黒澤明監督の『乱』も見直しました。『リア王』の三人の娘を三人の息子に置き換えた日本版といえる有名な作品ですが、自然の雄大さ、戦闘場面、人物描写など観た回数だけ発見があります。『海辺のリア』の原田美枝子さんの長女、次女の黒木華さんが私はコーディリアではないと言い切り、長女の夫の阿部寛さん、そしてこの人はどんな関係なのかとそれこそ「あなたどなたさま」と思わされた小林薫さん。映画を観ていた時よりも人物像がはっきりしてきました。

圧倒的に仲代達矢さんが主人公の映画ですが、後になって台詞の少ない人物も気にかかって場面場面を思い出してしまいます。そして、84歳の仲代達矢さんに、観客が刀を使わない<果し合い>を挑んでいるようで嬉しいです。

小林政広監督と仲代達矢さんの映画はこれで三本になりました。『春との旅』『日本の悲劇』『海辺のリア』。『春との旅』は、孫の春に最後には生き方を教えるという好作品でした。『日本の悲劇』も今回見ましたが、こちらのほうは、日本の大きな社会性を一点に集中させました。リストラ、離婚、母の介護、東日本大震災、父の最後の選択。不幸なことが重なることは誰にでも起こりえることなのです。部屋に閉じこもった父の仲代さんのアップの表情の一つ一つが息子への気遣いであることがよくわかります。特に電話の音に耳をそばだてるのが、観る側の気持ちと一致します。

小林政広監督の『愛の予感』は、監督自身が出演していて台詞が全くない映像が続きますがじーっと見続けてしまうという映画です。

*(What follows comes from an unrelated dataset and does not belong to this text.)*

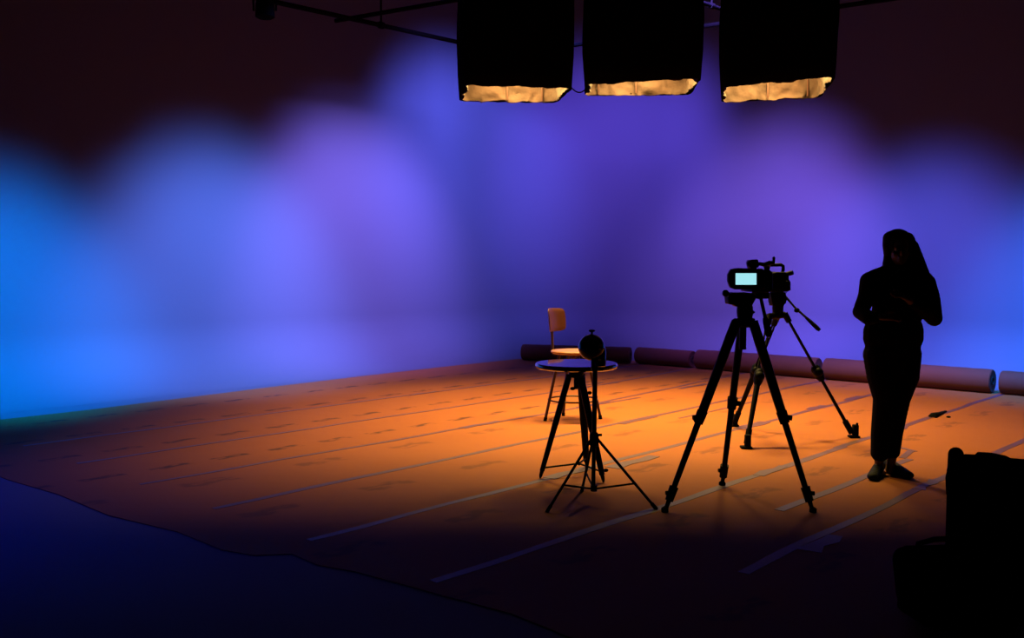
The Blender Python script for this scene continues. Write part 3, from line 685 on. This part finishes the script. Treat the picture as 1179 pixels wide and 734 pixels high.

さてこんな映画鑑賞状況から、シェイクスピアさんの映画を今回は忍耐をもって一本一本見て行こうと思ったのも、桑畑兆吉さんの念力でしょうか。

追記 : 今夜(11日)7時からBSフジで「役者 仲代達矢 走り続ける84歳」があります。

日本映画があらゆる輝きを放っていた時代の中を歩かれてこられた役者さんですから、お話しが面白かったです。『果し合い』で佐之助が次第に忘れていた剣術を身体に思い出させていく場面など、現場での仲代さんの緊張感も見どころでした。

シェイクスピア映画の『ロミオとジュリエット』(1936年ジョージ・キューカー監督)に、ロミオ(レスリー・ハワード)の友人・マキューシオ役がジョン・バリモアさんでした。おしゃべりで陽気で、こんな役も演じていたのかと仲代さんの『バリモア』のしぐさを思い出していました。そして、桑畑兆吉さんはスター時代、喜劇も演じていたような気がします。